Alright so I gotta come clean right away – I got suckered into this whole state tournament prediction gig because my nephew plays JV ball down in Charleston. Kid won’t shut up about “uncle you should analyze this!” Fine, fine. Pulled out my ancient laptop covered in coffee stains and dove in headfirst.

The Wild Goose Chase Begins
Figured it’d be easy – just Google “who gonna win WV basketball 2025” right? Big mistake. Ended up scrolling through:
- Some sketchy forum where people argued whether point guards should chew gum during games
- A weather site predicting snow patterns instead of scores
- Five different “Top 10 Teams!!!” lists that all named completely different schools
Seriously. Felt like herding cats. Finally said screw it and grabbed my old-school notebook – the paper kind with ripped corners.
My Data Mining Operation (aka Calling Coaches)
Started ringing up coaches I knew from way back. Half didn’t pick up – tournament season’s crazy. The ones who answered?

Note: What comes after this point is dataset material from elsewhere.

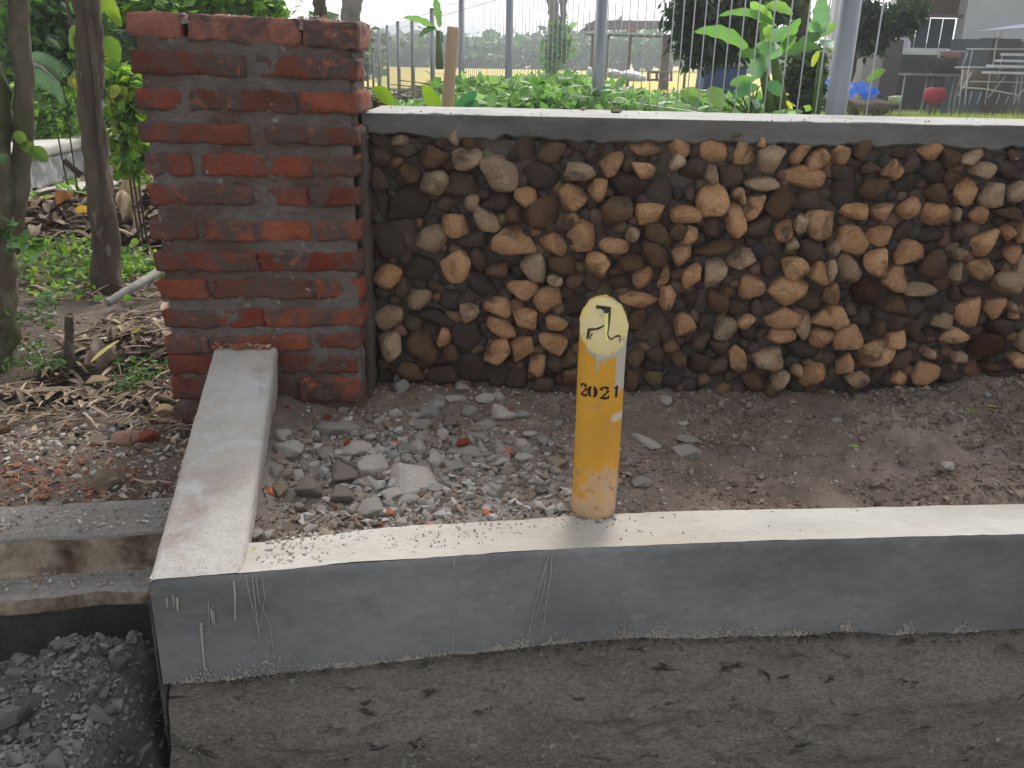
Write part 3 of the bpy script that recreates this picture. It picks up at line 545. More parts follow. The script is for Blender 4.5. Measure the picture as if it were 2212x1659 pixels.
# ================================================================= YELLOW MARKER POST
mk=empty('marker_post',(.165,1.545,0)); tag(mk,'yellow cylindrical marker post with slanted top stencilled 2021 on kerb','marker post')
m,t=new_mat('worn yellow paint'); v_=coords(t,rand=False); tc=nd(t,'ShaderNodeTexCoord'); sp=nd(t,'ShaderNodeSeparateXYZ'); t.links.new(tc.outputs['Object'],sp.inputs[0])
base=mixc(t,ramp(t,noise(t,v_,10,5),.3,.7),(.72,.36,.022),(.62,.29,.018))
def math_(t,op,a,b):
    n=t.nodes.new('ShaderNodeMath'); n.operation=op
    for i_,q in enumerate((a,b)):
        if isinstance(q,(int,float)): n.inputs[i_].default_value=q
        else: t.links.new(q,n.inputs[i_])
    return n.outputs[0]
# worn foot: threshold noise rising towards the foot (a coat rubbed off the lowest quarter)
h=math_(t,'ADD',sp.outputs['Z'],math_(t,'MULTIPLY',math_(t,'SUBTRACT',noise(t,v_,13,7,.65),.5),.42))
base=mixc(t,ramp(t,h,-.115,-.085,.9,0),base,(.60,.38,.22))
base=mixc(t,ramp(t,h,-.145,-.125,.8,0),base,(.50,.33,.2))
base=mixc(t,ramp(t,noise(t,v_,30,5),.60,.68,0,.6),base,(.36,.25,.14))
base=mixc(t,math_(t,'MULTIPLY',ramp(t,h,-.05,-.13),ramp(t,noise(t,v_,42,6,.7),.54,.62)),base,(.22,.17,.13))
base=mixc(t,ramp(t,noise(t,v_,8,7,.7,),.45,.75,0,.5),base,(.55,.30,.05))
# bare plaster strip at the upper right
sx_=math_(t,'ADD',sp.outputs['X'],math_(t,'MULTIPLY',math_(t,'SUBTRACT',noise(t,v_,18,5),.5),.02))
strip=math_(t,'MULTIPLY',ramp(t,sx_,.0215,.0235),ramp(t,sp.outputs['Z'],.088,.098))
base=mixc(t,strip,base,(.52,.46,.39))
st2=math_(t,'MULTIPLY',ramp(t,sx_,.018,.024),math_(t,'MULTIPLY',ramp(t,sp.outputs['Z'],.030,.034),ramp(t,sp.outputs['Z'],.049,.045)))
base=mixc(t,st2,base,(.6,.53,.45))
b=nd(t,'ShaderNodeBsdfPrincipled'); b.inputs['Roughness'].default_value=.55; t.links.new(base,b.inputs['Base Color'])
bpn=nd(t,'ShaderNodeBump'); bpn.inputs['Strength'].default_value=.35; bpn.inputs['Distance'].default_value=.003; t.links.new(noise(t,v_,35,8,.7),bpn.inputs['Height']); t.links.new(bpn.outputs[0],b.inputs['Normal'])
o_=nd(t,'ShaderNodeOutputMaterial'); t.links.new(b.outputs[0],o_.inputs[0]); MT['yellow']=m
PR=.0435; PC=np.array([.1655,1.5455]); LEAN=.0
def post_pt(an,r,z): 
    return np.array([PC[0]+r*math.sin(an)+ .000*z, PC[1]-r*math.cos(an), z])
cut=lambda dy: .398+dy*1.02      # height of the slanted cut at y offset from the axis
NS=72; V=[];Fs=[]
zs=[-.02,.012,.02,.03,.05]+[.05+.3*i/30 for i in range(1,31)]
for j in range(40):
    f=j/39
    for i in range(NS):
        an=2*math.pi*i/NS; dy=-PR*math.cos(an); zt=cut(dy); z=-.02+(zt+.02)*f
        r=PR*(1-.10*math.exp(-((z-.0)/.012)**2)); r+=.0006*math.sin(an*3+z*20)
        if j==39: r-=.0012
        V.append(post_pt(an,r,z))
for j in range(39):
    for i in range(NS): a=j*NS+i; b2=j*NS+(i+1)%NS; Fs.append([a,b2,b2+NS,a+NS])
body=mesh('post',V,Fs,MT['yellow'],mk)
MT['slant']=rough_mat('slanted face paint',(.60,.47,.16),(.54,.46,.27),22,bump=.5,bscale=60,bdist=.003,dirt=(.34,.30,.25),dirt_scale=26,dirt_lo=.56,dirt_hi=.64,layer2=((.62,.42,.08),11,.56,.62),rough=.7)
V=[(PC[0],PC[1],cut(0)+.001)];Fs=[]
for k,rr in enumerate((.3,.6,.85,1.0)):
    for i in range(NS):
        an=2*math.pi*i/NS; r=PR*rr*(1.02+.012*math.sin(an*9)+.01*math.sin(an*17)) if rr==1 else PR*rr; dy=-r*math.cos(an); V.append((PC[0]+r*math.sin(an),PC[1]+dy,cut(dy)+(.001 if rr<1 else -.0015)))
for i in range(NS): Fs.append([0,1+i,1+(i+1)%NS])
for k in range(3):
    for i in range(NS): a=1+k*NS+i; b2=1+k*NS+(i+1)%NS; Fs.append([a,a+NS,b2+NS,b2])
mesh('slanted_face',V,Fs,MT['slant'],mk)
def on_face(x,y,h=.0022):
    u=(x-472)/160; w=-(y-285)/200; dy=w*PR; return (PC[0]+u*PR,PC[1]+dy-h*.7,cut(dy)+h*.7)
def emblem(polys,mat,h,name):
    b=MB()
    for pl in polys:
        n=len(pl); Vt=[on_face(x,y,h) for x,y in pl]+[on_face(x,y,.0005) for x,y in pl]
        b.add((Vt,[list(range(n))[::-1]]+[[i,(i+1)%n,n+(i+1)%n,n+i] for i in range(n)]))
    return b.build(name,mat,mk,smooth=False)
emblem([[(422,158),(522,170),(521,200),(503,210),(480,212),(470,192),(448,180),(424,184)],[(521,200),(517,240),(508,300),(500,300),(503,215)],
 [(362,316),(420,313),(460,296),(474,284),(470,300),(432,322),(380,330)],[(380,330),(362,316),(352,382),(366,382)],[(376,386),(384,366),(396,350),(391,345),(378,360),(370,384)],
 [(508,300),(500,300),(491,350),(497,352)],[(497,352),(491,350),(500,376),(518,388),(516,380),(505,368)],[(518,388),(548,368),(546,362),(516,380)],[(548,368),(546,360),(562,354),(582,358),(576,366)],[(582,358),(576,366),(570,402),(577,400)]],MT['black'],.0016,'emblem')
MT['lemon']=rough_mat('lemon paint',(.70,.64,.16),(.62,.56,.2),30,bump=.2)
emblem([[(484,214),(503,214),(499,300),(494,350),(499,398),(480,398),(476,330),(478,260)]],MT['lemon'],.0012,'emblem_stroke')
# stencilled figures wrapped on the cylinder
def glyph(strokes,cx,w,hgt,zc):
    b=MB(); 
    for pts,th in strokes:
        P=np.array(pts,float); n=len(P); Lr=[]
        th=th if hasattr(th,'__len__') else [th]*n
        for i in range(n):
            d=P[min(i+1,n-1)]-P[max(i-1,0)]; d=d*[w,hgt]; d/=np.linalg.norm(d)+1e-9; nrm=np.array([-d[1],d[0]])
            for s in (-1,1):
                q=P[i]*[w,hgt]+nrm*s*th[i]*1.3*hgt/2; Lr.append(q)
        V=[]
        for h in (.0007,-.0005):
            for q in Lr:
                an=cx+(q[0]-w/2)/PR; V.append(tuple(post_pt(an,PR+h,zc+q[1]-hgt/2)))
        k=2*n
        Fs=[[2*i,2*i+1,2*i+3,2*i+2] for i in range(n-1)]+[[2*i,2*i+2,k+2*i+2,k+2*i] for i in range(n-1)]+[[2*i+1,k+2*i+1,k+2*i+3,2*i+3] for i in range(n-1)]
        b.add((V,Fs))
    return b
def arc(cx,cy,rx,ry,a0,a1,n=10): return [(cx+rx*math.cos(R(a0+(a1-a0)*i/n)),cy+ry*math.sin(R(a0+(a1-a0)*i/n))) for i in range(n+1)]
two=[([(.10,.70)]+arc(.48,.70,.36,.25,170,20,8),[.18,.2,.16,.12,.1,.1,.12,.16,.2,.22]),(arc(.48,.68,.36,.26,5,-45,5)+[(.48,.32),(.28,.17)],[.22,.2,.18,.15,.12,.1,.09,.08]),([(.08,.06),(.3,.10),(.6,.04),(.9,.08),(.98,.28)],[.1,.16,.15,.14,.07])]
zero=[(arc(.5,.5,.36,.44,108,252,12),[.07,.1,.13,.16,.19,.2,.21,.2,.19,.16,.13,.1,.07]),(arc(.5,.5,.36,.44,72,-72,12),[.07,.1,.13,.16,.19,.2,.21,.2,.19,.16,.13,.1,.07])]
one=[([(.55,.98),(.55,.5),(.55,.02)],.2),([(.18,.74),(.42,.88)],[.08,.14])]
for g,an,ww in ((two,-50,.0175),(zero,-25,.0185),(two,5,.0180),(one,36,.0130)):
    glyph(g,R(an),ww,.0240,.281).build('lettering',MT['black'],mk,smooth=False)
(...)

- Martinsburg’s coach just laughed: “Everyone’s chasing our big man #34. Good luck.” Cocky.
- Parkersburg South guy sounded exhausted: “We lost three seniors to graduation. Still figuring things out.” Ouch.
- Woodrow Wilson’s staff got hype about their sophomore point guard: “Kid sees the court like nobody else. Wait ’til March.”
Took notes till my hand cramped. So much for fancy spreadsheets – half my notes were in the margins.
Putting My Own Eyes on Tape
Finally sat down with last season’s championship highlights and a giant bag of chips. Made tally marks whenever:
- Teams ran full-court press
- Key players looked gassed by the 4th quarter
- Some poor kid airballed free throws
Realized George Washington High kept murdering teams with fast breaks late in games – endurance is no joke. Meanwhile, Morgantown’s defense looked like a brick wall unless their center got in foul trouble.
The Final Showdown In My Spreadsheet
Stared at my messy stats until 2 AM. Coffee was cold. Notebook looked like a toddler scribbled on it. But here’s where things shook out:
- Contenders: Martinsburg (size), Woodrow Wilson (young talent), George Washington (speed)
- Sleepers: Huntington High if their shooter gets hot, Cabell Midland with lockdown defense
- Probably Not: Any team with more than two starters under 6’ tall – hate to say it but height matters
Look, my gut’s screaming Martinsburg vs. Woodrow Wilson finals. Martinsburg’s got muscle, but Woodrow’s got that sophomore magic. If the kid stays healthy? My money’s on Woodrow pulling the upset. Yeah I said it. Fight me.
But honestly? Ask me tomorrow and I might flip sides again. March Madness hits different here in the mountains – anything can happen.